League-wide, as expected, the Oilers took forward Nail Yakupov with the No. 1 pick. And there was a major trade on the first day of the two-day draft. Pittsburgh center Jordan Staal will be joining his brother Eric in Carolina as the Hurricanes sent center Brandon Sutter, youngster Brian Dumoulin and the No. 8 pick in the draft to the Penguins. Sutter is the nephew of Kings Coach Darryl Sutter.

The Kings, who took over-age forward Tanner Pearson of the Barrie Colts of the Ontario Hockey League with the final selection of the first round at No. 30, were hardly idle on other fronts. Intent on keeping their Stanley Cup champion team intact, they reached agreements with forwards Jarret Stoll and Colin Fraser.
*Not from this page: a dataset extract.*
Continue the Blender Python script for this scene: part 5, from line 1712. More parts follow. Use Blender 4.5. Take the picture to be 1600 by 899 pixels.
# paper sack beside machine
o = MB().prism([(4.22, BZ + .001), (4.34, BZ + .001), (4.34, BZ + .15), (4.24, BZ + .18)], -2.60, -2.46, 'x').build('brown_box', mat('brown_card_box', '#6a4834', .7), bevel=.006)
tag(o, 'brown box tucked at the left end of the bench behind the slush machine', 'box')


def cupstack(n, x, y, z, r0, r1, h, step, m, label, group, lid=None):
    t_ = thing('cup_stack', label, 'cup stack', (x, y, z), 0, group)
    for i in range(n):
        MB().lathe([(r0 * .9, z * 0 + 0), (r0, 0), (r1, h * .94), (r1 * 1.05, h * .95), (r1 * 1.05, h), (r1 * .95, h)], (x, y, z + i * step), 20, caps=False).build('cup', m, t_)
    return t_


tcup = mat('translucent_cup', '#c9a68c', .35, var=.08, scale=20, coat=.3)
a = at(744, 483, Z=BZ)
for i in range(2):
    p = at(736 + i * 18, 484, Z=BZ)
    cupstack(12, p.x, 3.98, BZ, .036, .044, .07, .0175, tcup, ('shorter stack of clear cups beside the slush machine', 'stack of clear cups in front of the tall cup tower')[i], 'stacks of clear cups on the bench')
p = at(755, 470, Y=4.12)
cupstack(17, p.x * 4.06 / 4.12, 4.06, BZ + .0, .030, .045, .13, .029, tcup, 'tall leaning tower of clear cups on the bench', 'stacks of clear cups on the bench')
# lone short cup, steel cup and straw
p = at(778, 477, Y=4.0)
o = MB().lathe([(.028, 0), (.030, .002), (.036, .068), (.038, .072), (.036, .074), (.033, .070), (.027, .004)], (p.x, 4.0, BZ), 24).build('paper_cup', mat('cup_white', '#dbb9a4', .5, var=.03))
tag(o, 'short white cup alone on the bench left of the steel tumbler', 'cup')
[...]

It was not a major surprise because President/GM Dean Lombardi had identified them as priorities before they headed into unrestricted free agency. Stoll signed a three-year deal, at $3.25 million a year, and Fraser’s two-year deal was for $825,000 a year.

Stoll’s influence went beyond the rink. Captain Dustin Brown tweeted his approval of the deal, calling Stoll “#glueguy.” The website capgeek.com puts the Kings at $11.9 million under the temporary working salary cap of $70.3 million.

Additionally, the team is not expected to renew the contract of assistant coach Jamie Kompon, who had been with the organization since the summer of 2006. Sutter had kept the staff intact when he took over as coach in mid-December.